Anita's students would agree with that. One of them wrote: "Being in class with you has helped me to see … that the things people were concerned with hundreds of years ago are still things we are concerned with today."
An associate professor of English, Anita teaches medieval literature as well as other subjects in the Medieval Studies Program. Her aim is to help students see the roots of modern culture that began in the Middle Ages.
She begins her Arthurian Legends class with TV clips talking about online voter registration as the Holy Grail.
Anita expects active participation and exacting scholarship from her students. But she also wants them to feel the vibrancy of medieval life and studies. So, she had one group write a puppet show, sew costumes, and construct their own stage. Another group put on a knighting ceremony and baked cookies in the shapes of heraldic shields.
A student wrote: "Most of us view professors as untouchable and unapproachable, as members of a sort of academic elite that hovers above the student population. Professor Obermeier strongly debunks this myth."
"Teaching doesn't happen in the classroom alone," Anita says. That's why she is the faculty advisor to the Medieval Studies Student Association.
Anita's Arthurian class culminates in an "Arthurian Round Table Dinner, featuring authentic medieval food, made from the cookbook of Richard II. Not that our meal tonight hasn't been tasty, but how do pumpkin shrimp soup, brie tarts, faux venison stew and saffron rice, asparagus mushroom leek ragout, and cherry bread pudding sound?
The dinner is an opportunity for students to interact with their teacher and each other. Why?
"Most university retention studies show that students who feel they belong to a community in college are less likely to drop out, " Anita says. "I am trying to foster beneficial student community and retention at UNM."
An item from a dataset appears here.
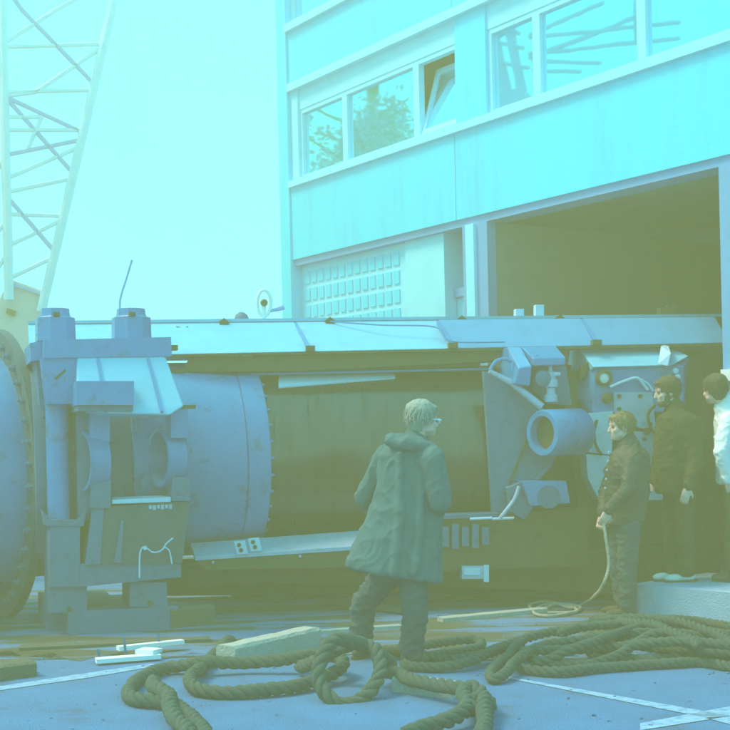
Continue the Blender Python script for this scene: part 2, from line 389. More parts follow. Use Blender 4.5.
# ------------------------------------------------------------------ crane with lattice boom, left
DC = 21.0
crane = thing('crane', 'pale lattice crane boom rising from a beige machinery house behind the machine', 'crane', Vector((P(20, 440, DC).x, DC, 0)))
CF = Frame((0, DC), R(12))
def chord(name, p, q, v, r, m=None):
    bm = NB(); tube(bm, [CF.hit(*p, v), CF.hit(*q, v)], r, 8); return obj(name, bm, m or M['crane'], crane, smooth=True)
LC = lambda t: (2 + 8 * (1 - t), 12 + 300 * (1 - t)) if 0 else (2 + 7 * t, 0 + 300 * t)
RC = lambda t: (116 - 75 * t, -8 + 320 * t)
def ext(fn, t): return fn(t)
chord('boom_chord', LC(-0.08), LC(1.0), 0, 0.075); chord('boom_chord', RC(-0.06), RC(1.0), 0, 0.075)
chord('boom_chord', (-16, -24), (-6, 300), 0.8, 0.06)
def brace(p, q, v0=0, v1=0, r=0.035, m='crane'):
    bm = NB(); tube(bm, [CF.hit(*p, v0), CF.hit(*q, v1)], r, 6); obj('brace', bm, M[m], crane, smooth=True)
for p, q, m in [((4, 47), (104, 44), 'crane'), ((6, 92), (94, 90), 'crane'), ((6, 42), (56, 10), 'crane'), ((22, 10), (96, 86), 'crane_grey'), ((104, 46), (36, 92), 'crane'), ((36, 92), (8, 96), 'crane'),
             ((8, 98), (82, 132), 'crane_grey'), ((8, 100), (72, 172), 'crane_grey'), ((8, 130), (80, 130), 'crane'), ((6, 155), (80, 140), 'crane_grey'), ((8, 178), (82, 146), 'crane'), ((8, 192), (74, 178), 'crane'),
             ((10, 200), (55, 252), 'crane_grey'), ((8, 214), (62, 216), 'crane'), ((8, 246), (58, 222), 'crane'), ((10, 278), (52, 258), 'crane'), ((28, 148), (42, 117), 'crane'), ((8, 117), (42, 117), 'crane'),
             ((-8, 60), (6, 30), 'crane'), ((-8, 180), (8, 150), 'crane'), ((-8, 240), (8, 218), 'crane'), ((-6, 276), (8, 250), 'crane')]:
    brace(p, q, m=m)
brace((2, -20), (116, -14)); brace((56, 10), (100, -14)); brace((22, 10), (4, -16), m='crane_grey')
bm = fpx(CF, [(9, 279), (46, 292), (41, 318), (40, 440), (-60, 440), (-60, 318), (-6, 312)], 0.1, 0.9); obj('machinery_house', bm, M['beige'], crane, bevel=0.02)
bm = fpx(CF, [(14, 283), (44, 293), (44, 296), (14, 286)], 0.03, 0.098); obj('house_ledge', bm, M['crane_grey'], crane)
bm = fpx(CF, [(7, 308), (16, 311), (14, 316), (6, 313)], 0.0, 0.098); obj('house_bracket', bm, M['dark'], crane)
for s in (0.2, 2.2):
    bm = fpx(CF, [(-75, 440), (60, 440), (66, 472), (56, 510), (-70, 510), (-80, 470)], s, s + 0.5); obj('crawler_track', bm, M['dark'], crane, bevel=0.05)

# ------------------------------------------------------------------ tunnelling machine
tm = thing('tunnelling_machine', 'long blue grey tunnelling machine with gripper frame and dark telescopic tube on skids', 'machine', Vector((-1.11, 12.0, 0)))
def part(name, bm, m='paint', bevel=0.008, smooth=False, parent=tm): return obj(name, bm, M[m], parent, smooth, bevel)
def mid(F, px, py): return F.uz(px, py, 0.0)
# left drum with bolted flange
zc, rd = 1.27, 1.08
uo = mid(LF, 22, 440)[0]
DF = Frame((P(-5, 440, 11.75).x, 11.75), R(31))
part('rear_drum', lathe(NB(), DF.w(-0.03, 0, zc), -DF.m, [(0.0, rd), (0.5, rd * 1.015), (0.55, rd), (3.2, rd)], 72), 'paint', 0, True)
fl = part('flange', lathe(NB(), DF.w(0, 0, zc), DF.m, [(-0.03, 1.0), (-0.03, 1.30), (0.05, 1.30), (0.05, 0.1), (-0.03, 0.1)][:4] + [(-0.03, 1.0)], 72), 'paint_dark', 0.006)
bb = None
for k in range(40):
    a = 2 * math.pi * (k + .5) / 40
    p = DF.w(-0.03, 0, zc) - DF.n * (1.195 * math.cos(a)) + Vector((0, 0, 1.195 * math.sin(a)))
    if bb is None:
        bb = obj('bolt', lathe(NB(), p, -DF.m, [(0, 0.034), (0.03, 0.034), (0.031, 0.02), (0.055, 0.02)], 6), M['paint_dull'], fl); b0 = p
    else:
        q = bb.copy(); COL.objects.link(q); q.parent = fl; q.location = p - b0
# middle shell and ring at the joint
u1, u2, u3 = mid(LF, 120, 440)[0], mid(LF, 226, 440)[0], mid(LF, 247, 440)[0]
part('inner_shell', lathe(NB(), LF.w(uo + 0.05, 0, 1.32), LF.m, [(0, 0.95), (0.3, 0.95), (0.5, 0.82), (u1 - uo + 0.3, 0.82)], 64), 'paint_dull', 0, True)
part('front_shell', lathe(NB(), LF.w(u1, 0, 1.36), LF.m, [(0, 0.5), (0, 0.875), (u2 - u1, 0.875), (u2 - u1, 0.5)], 72), 'paint', 0, True)
rg = part('joint_ring', lathe(NB(), LF.w(u2 + 0.002, 0, 1.36), LF.m, [(0, 0.6), (0, 0.865), (0.012, 0.885), (u3 - u2, 0.885), (u3 - u2 + 0.01, 0.875), (u3 - u2 + 0.01, 0.6)], 72), 'paint', 0, True)
for k in range(36):
    a = 2 * math.pi * k / 36
    p = LF.w(u3 + 0.012, 0, 1.36) - LF.n * (0.84 * math.cos(a)) + Vector((0, 0, 0.84 * math.sin(a)))
    if k == 0:
        bb = obj('bolt', lathe(NB(), p, LF.m, [(0, 0.015), (0.02, 0.015), (0.021, 0.009), (0.034, 0.009)], 6), M['paint'], rg); b0 = p
    else:
        q = bb.copy(); COL.objects.link(q); q.parent = rg; q.location = p - b0
# gripper frame -------------------------------------------------
V = -1.2
part('base_slab', fpx(LF, [(68, 612), (178, 606), (178, 629), (68, 637)], V, -0.2), 'paint_dull', 0.012)
part('base_block', fpx(LF, [(47, 606), (120, 604), (120, 628), (47, 632)], V + 0.35, 0.2), 'paint_dull', 0.012)
for x0, x1, y0, y1 in ((49, 87, 586, 613), (130, 167, 582, 607)):
    part('foot', fbox(LF, x0, y0, x1, y1, V + 0.02, V + 0.5), 'paint_dull', 0.01)
    part('bolt', lathe(NB(), LF.hit(x0 + 20, y1 - 4, V + 0.02), -LF.n, [(0, .02), (.03, .02)], 6), 'dark', 0)
part('lower_beam', fpx(LF, [(80, 564), (181, 562), (181, 577), (80, 587)], V - 0.04, -0.5), 'paint_dull', 0.01)
part('column_base', fpx(LF, [(50, 521), (80, 520), (80, 587), (50, 587)], V - 0.02, -0.6), 'paint_dull', 0.01)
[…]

In this day and age, the art of teaching has become even more important. Students can glean information from websites. They can share ideas over the internet. Face to face, spontaneous interaction is almost superfluous. Walk into many classrooms before class begins and students are often texting, not interacting at all with their classmates.
When Anita enters her classroom, 30 to 35 students are jabbering away. And the comfort level with one another continues in class discussions.
"Never did I feel like you were trying to talk 'at us' but that you were much more concerned with talking with us and facilitating conversations that would benefit the whole class," says a student.
Tonight, it gives us great pleasure to honor a teacher-scholar whose own joy in teaching transcends into her students' joy in learning. It's how education should be.
Thank you, and congratulations, Anita.